Essays
The Big Dark Sky
Well, we’ve taken down the Maypole, eaten the last of our Mayflower-and-mayo sandwiches, washed them down with May wine, put away Ms. Elsa’s May Queen crown (though she caused a bit of doggy mayhem in her effort to hold on to it), and now it’s time to prepare for mayhap everyone’s second-favorite holiday of the year, Summer Solstice, when we fire up the barbecues and put our Solsts on ice to drink ourselves into oblivion by the time the fireworks start.

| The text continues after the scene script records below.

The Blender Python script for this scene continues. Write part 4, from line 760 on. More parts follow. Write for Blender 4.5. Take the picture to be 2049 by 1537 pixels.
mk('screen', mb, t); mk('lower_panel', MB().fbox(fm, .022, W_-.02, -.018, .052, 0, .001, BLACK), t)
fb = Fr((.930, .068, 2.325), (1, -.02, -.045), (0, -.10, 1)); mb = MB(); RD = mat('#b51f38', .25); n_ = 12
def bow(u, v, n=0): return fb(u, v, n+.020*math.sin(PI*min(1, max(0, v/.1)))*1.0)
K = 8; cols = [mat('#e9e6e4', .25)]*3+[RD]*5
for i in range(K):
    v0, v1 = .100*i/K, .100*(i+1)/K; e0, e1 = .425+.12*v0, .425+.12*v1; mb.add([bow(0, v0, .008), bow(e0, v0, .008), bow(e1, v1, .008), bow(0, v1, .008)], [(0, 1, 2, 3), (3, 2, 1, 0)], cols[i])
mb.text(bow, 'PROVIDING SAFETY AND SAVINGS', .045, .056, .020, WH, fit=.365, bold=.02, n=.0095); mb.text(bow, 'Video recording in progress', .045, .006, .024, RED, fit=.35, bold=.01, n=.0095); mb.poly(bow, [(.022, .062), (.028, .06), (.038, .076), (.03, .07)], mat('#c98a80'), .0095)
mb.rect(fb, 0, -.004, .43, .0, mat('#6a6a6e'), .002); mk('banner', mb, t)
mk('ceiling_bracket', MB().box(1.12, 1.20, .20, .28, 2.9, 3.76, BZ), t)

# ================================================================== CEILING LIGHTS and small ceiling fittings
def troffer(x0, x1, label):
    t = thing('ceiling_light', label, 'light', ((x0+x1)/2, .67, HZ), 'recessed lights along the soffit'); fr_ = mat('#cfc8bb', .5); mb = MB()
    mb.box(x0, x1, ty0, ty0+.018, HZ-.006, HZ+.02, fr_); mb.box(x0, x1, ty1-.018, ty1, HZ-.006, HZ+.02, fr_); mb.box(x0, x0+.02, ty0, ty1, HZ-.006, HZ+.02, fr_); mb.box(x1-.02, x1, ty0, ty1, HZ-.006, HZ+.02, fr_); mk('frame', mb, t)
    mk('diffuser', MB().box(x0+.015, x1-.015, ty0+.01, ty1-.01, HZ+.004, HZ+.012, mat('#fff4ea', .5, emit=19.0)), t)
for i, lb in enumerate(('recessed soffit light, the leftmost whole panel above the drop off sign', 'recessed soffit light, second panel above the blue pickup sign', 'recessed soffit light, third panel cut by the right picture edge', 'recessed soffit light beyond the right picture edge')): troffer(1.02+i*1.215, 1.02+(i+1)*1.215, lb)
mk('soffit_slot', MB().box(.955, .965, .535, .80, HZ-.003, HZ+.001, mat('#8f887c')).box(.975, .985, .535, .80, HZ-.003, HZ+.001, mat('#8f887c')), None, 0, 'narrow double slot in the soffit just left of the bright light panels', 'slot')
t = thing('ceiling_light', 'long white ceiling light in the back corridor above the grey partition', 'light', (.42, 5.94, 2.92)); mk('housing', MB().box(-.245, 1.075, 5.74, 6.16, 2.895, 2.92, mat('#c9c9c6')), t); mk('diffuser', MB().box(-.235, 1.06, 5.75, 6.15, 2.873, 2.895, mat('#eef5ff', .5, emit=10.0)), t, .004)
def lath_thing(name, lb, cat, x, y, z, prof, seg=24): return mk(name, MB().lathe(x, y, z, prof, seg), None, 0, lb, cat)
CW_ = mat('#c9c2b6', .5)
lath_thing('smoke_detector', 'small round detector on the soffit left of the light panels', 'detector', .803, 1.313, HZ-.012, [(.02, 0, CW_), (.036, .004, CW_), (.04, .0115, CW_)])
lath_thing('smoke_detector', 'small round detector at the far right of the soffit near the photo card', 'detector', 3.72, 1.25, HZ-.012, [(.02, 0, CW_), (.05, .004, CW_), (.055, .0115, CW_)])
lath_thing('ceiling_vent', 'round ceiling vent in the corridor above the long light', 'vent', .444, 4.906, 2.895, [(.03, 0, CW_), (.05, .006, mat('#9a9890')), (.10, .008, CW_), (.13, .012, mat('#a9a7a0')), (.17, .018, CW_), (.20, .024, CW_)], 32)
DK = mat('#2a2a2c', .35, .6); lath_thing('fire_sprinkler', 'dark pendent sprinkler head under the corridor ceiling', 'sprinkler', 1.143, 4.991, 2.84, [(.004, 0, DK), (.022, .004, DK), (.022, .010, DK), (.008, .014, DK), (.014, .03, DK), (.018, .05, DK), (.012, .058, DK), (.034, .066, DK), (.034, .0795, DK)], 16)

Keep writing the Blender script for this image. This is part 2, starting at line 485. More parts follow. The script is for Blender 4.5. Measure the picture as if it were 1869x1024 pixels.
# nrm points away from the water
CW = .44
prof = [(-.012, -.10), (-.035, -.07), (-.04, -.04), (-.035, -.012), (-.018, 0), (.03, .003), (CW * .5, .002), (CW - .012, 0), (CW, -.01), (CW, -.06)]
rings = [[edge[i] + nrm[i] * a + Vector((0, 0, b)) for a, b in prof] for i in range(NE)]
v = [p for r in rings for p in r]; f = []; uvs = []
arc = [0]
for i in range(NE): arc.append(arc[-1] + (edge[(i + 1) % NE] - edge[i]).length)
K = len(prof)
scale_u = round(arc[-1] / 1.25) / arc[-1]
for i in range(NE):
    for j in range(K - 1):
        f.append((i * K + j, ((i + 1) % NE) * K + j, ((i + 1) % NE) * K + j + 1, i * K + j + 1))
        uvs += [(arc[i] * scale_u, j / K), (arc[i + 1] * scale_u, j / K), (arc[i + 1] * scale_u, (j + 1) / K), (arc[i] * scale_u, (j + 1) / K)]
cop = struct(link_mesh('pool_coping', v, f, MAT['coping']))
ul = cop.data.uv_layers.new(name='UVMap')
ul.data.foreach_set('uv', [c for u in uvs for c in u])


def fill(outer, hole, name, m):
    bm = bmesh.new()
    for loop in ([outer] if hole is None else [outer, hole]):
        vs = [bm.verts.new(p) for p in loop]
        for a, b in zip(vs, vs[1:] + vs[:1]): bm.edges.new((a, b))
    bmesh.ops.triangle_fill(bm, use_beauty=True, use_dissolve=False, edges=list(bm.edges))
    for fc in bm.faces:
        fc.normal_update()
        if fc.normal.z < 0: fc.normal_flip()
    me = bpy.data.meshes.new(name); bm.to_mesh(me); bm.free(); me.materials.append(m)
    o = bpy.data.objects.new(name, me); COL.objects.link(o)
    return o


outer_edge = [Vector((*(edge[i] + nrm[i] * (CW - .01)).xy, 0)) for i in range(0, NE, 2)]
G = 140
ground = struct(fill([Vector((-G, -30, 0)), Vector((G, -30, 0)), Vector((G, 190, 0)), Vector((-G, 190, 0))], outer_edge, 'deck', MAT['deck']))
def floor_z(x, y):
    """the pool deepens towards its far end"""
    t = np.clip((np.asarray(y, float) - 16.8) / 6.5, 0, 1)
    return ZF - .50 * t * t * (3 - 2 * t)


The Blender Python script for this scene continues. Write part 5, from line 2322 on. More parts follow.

June is also a great month for summer reading and a great month to prepare for your July reading by preordering The Big Dark Sky, my novel that will be released on July 19th. Booklist’s advance review calls it “absolutely riveting” and an “A-plus thriller,” and in all modesty, I am going to refrain from arguing with that assessment.
One of the things the novel deals with is what C.G. Jung called “synchronicities,” seemingly impossible coincidences, and what they might mean about the nature of the world that quantum mechanics has revealed to us. In my novel, a character named Ganesh Patel recounts some real-world synchronicities, including this one:
On March 1, 1950, the fifteen members of the choir at the West Side Baptist Church in Beatrice, Nebraska, were scheduled for choir practice at 7:30 in the evening. None had ever been late. That evening, every one of them was late, each for a different reason—and two minutes after they should have gathered there, the church was obliterated in a gas explosion that would have killed them all.
And here’s another true synchronicity from Ganesh Patel’s collection: Anthony Clancy of Dublin, Ireland, was born on the seventh day of the week, the seventh day of the month, in the seventh month of the year, in the seventh year of the century, the seventh child of a seventh child, with seven brothers—which is a total of seven sevens. On his twenty-seventh birthday, at a racetrack, Anthony saw a horse in the seventh race. Horse number seven was named Seventh Heaven, with a handicap of seven stone, and the odds were seven to one. Clancy bet seventy-seven pounds on Seventh Heaven—and it came in seventh.
All the characters in The Big Dark Sky are drawn to a Montana ranch (and a dark place) not by mere coincidence, but by a strange synchronism. I’ve wanted to write a novel structured around synchronicity for more than forty years, and at last I have.